Floor – Oblation (Season of Mist)

Sunday, 11th May 2014
Rating: 6/10

Being unfamiliar with Torche and Floor’s previous work, I came into Oblation without particular bias or expectation. Perhaps it’s to this end that, with all things taken into account here, it’s difficult to see what the big deal is. Stoner/doom/whatever stripped of its length and fuzzed out to the point it’s often just a sky-high wall of guitar, Oblation swings for a kind of punchy catchiness that Mastodon nailed a decade a go and has since moved onto greener pastures. Maybe it’s the kind of thing you have to be familiar with the history of the group to hold an appreciation for, but as it stands at 14 tracks and a surprisingly patience-pushing 44 minutes, Oblation leaves a few things to be desired.

The name of the game here is a two guitar and drums (no bass) doing everything it can to pulverize you into oblivion between patches of catchiness and a kind of sunny hookyness that defines the best in pop endeavors.
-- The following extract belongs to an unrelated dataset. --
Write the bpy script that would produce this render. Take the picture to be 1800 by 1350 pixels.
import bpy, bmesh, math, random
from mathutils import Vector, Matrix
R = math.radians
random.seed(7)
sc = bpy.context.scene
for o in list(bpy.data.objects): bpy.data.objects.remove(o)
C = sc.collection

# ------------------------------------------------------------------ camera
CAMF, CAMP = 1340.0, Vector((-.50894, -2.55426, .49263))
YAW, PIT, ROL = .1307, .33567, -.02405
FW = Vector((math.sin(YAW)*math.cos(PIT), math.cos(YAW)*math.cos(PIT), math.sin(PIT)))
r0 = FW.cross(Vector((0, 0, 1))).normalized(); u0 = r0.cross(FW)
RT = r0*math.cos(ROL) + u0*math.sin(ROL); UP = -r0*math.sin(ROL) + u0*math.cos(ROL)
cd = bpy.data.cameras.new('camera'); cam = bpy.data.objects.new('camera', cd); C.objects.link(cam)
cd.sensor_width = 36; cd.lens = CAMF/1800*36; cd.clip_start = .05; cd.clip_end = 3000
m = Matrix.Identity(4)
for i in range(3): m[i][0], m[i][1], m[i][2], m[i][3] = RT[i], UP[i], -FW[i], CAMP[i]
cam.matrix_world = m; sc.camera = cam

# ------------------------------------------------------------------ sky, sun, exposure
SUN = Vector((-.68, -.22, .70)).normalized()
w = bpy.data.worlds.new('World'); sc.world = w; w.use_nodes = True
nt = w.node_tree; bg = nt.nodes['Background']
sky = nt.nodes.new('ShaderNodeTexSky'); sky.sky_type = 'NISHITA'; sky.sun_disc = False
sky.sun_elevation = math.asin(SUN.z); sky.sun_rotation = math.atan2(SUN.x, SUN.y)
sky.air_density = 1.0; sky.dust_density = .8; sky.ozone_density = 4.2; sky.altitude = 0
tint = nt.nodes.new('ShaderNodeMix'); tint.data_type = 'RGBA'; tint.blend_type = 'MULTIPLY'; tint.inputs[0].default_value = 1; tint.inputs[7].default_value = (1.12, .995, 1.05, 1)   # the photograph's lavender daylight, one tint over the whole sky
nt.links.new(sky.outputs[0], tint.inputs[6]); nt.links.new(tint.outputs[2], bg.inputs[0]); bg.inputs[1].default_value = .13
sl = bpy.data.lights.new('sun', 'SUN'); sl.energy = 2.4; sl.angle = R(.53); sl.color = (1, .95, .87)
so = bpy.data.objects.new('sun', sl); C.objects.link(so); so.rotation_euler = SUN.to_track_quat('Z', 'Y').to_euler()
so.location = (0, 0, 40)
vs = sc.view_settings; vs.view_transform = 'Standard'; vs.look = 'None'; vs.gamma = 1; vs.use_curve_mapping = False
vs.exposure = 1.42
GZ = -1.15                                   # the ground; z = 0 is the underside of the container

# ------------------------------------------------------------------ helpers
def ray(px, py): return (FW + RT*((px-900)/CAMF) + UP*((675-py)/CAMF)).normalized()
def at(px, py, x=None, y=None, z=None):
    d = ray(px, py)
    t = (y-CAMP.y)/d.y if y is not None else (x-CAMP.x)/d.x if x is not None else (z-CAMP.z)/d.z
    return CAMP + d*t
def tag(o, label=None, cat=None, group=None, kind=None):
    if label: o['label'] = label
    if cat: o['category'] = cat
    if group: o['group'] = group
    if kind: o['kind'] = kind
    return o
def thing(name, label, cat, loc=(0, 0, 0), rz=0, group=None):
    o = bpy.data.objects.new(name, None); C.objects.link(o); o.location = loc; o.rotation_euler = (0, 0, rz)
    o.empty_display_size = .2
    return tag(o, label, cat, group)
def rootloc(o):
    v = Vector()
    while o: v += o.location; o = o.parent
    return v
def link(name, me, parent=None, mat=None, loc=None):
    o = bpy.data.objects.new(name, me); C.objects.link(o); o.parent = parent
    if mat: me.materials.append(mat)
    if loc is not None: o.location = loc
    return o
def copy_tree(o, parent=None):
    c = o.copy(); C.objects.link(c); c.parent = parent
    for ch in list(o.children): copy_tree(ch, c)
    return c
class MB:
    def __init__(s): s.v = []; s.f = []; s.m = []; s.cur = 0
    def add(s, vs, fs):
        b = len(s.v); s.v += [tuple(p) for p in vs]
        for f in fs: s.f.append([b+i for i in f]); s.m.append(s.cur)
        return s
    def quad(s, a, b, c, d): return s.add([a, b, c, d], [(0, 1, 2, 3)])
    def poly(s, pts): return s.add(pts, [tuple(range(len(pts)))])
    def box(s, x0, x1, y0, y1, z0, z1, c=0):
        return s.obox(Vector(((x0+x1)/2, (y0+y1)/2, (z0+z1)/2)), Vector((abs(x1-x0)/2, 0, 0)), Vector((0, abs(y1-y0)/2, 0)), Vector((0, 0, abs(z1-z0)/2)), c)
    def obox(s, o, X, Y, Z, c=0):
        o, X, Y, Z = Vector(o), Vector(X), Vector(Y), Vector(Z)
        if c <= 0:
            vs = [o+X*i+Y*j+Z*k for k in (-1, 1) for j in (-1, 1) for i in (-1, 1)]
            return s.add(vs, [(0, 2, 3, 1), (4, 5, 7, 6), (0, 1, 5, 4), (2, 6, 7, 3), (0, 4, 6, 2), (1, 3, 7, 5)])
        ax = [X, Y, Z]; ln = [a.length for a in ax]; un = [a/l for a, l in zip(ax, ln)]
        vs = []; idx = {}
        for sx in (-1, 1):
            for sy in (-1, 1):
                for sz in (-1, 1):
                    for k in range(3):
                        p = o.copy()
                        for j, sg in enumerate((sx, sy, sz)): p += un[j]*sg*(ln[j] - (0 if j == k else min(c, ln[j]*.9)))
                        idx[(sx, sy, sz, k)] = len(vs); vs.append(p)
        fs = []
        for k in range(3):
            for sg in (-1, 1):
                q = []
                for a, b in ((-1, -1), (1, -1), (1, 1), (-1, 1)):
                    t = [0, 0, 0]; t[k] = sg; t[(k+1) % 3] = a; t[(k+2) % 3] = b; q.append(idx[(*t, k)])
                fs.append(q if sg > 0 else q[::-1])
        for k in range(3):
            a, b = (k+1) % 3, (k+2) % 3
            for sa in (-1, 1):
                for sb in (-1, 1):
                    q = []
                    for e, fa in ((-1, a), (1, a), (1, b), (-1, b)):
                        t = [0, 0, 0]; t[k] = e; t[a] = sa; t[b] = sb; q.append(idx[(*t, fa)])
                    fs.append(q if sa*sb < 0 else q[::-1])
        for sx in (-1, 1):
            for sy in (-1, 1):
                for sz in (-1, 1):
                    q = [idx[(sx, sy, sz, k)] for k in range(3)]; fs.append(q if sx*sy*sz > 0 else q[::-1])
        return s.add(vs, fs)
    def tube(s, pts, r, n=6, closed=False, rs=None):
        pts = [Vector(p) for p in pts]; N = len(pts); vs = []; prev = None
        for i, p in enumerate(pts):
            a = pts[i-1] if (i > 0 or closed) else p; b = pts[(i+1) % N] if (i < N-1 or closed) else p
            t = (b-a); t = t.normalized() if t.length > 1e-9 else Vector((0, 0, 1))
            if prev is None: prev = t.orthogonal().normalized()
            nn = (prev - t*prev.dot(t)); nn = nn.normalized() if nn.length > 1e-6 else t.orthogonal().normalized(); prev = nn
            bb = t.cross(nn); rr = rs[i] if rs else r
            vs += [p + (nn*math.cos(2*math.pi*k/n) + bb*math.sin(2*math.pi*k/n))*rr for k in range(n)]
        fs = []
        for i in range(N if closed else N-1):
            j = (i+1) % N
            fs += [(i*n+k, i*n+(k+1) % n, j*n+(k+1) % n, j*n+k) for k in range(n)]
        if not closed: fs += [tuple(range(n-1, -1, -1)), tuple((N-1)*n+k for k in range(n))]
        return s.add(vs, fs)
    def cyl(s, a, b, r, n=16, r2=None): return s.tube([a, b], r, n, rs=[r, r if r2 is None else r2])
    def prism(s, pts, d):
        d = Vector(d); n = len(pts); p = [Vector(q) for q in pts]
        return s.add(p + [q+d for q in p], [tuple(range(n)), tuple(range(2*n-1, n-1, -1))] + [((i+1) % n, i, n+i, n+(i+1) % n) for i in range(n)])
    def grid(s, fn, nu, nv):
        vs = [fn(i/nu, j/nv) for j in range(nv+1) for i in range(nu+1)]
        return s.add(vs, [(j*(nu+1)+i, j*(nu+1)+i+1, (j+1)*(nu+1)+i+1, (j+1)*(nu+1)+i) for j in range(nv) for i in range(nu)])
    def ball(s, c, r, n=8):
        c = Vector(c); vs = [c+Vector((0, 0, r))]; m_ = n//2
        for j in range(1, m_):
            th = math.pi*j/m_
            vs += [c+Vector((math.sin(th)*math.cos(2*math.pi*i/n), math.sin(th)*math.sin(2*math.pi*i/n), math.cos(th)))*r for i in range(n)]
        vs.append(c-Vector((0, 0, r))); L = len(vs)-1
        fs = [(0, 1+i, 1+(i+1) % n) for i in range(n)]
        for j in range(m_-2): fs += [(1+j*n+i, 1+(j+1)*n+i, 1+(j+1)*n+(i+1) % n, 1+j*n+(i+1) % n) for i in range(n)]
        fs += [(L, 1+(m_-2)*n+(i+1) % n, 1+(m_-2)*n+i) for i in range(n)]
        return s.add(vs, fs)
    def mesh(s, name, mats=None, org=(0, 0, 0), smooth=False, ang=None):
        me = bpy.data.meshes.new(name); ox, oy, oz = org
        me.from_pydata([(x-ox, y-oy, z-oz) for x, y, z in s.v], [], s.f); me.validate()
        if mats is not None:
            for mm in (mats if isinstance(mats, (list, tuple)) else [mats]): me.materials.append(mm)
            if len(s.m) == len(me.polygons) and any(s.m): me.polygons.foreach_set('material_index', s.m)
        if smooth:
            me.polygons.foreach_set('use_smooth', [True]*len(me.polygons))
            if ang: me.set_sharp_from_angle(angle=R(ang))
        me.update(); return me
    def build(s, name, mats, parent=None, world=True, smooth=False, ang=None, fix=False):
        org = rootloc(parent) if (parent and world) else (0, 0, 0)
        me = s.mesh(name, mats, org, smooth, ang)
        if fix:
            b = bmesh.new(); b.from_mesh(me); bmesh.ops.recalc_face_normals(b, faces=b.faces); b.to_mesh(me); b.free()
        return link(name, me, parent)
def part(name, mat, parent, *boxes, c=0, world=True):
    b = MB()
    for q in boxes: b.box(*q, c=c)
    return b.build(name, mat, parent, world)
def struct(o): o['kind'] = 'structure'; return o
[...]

It’s in this the album tends to fall flat. Singing and propulsion do not on their own create hooks, and this is usually the biggest issue. The riffs are big and fat and wash over the listener in a tide of hazy force (kinda like a fog of hammers), but it’s rare anything HITS. Opener, “Oblation” or mid-album “New Man” or late album “War Party”, all variations on the core theme of a couple themes of enormity packed into 3-minute spreads. The brevity is appreciated but it doesn’t recoup the lack of tangible places in which to grab onto these songs.

And blandness really seems to be the core theme here, for across the 14 songs (15 if you go elsewhere) only a handful really stand out for any length of time, like “Homegoings and Transitions” and “Sister Sophia.” Otherwise the tracks really tend to bleed together with little to distinguish them apart and over the course of the 44 minutes, it can lead to a kind of perpetual feeling of “Where am I?” Likely if you’re familiar with the band and you’ve been waiting on this release since 2002 it’s unlikely this review is going to change your mind (and that’s fine). For anyone else unfamiliar with the legacy involved and the subsequent fanfare attached to this release, you’re not missing out on much, for there ample releases otherwise out there this year to suit your needs.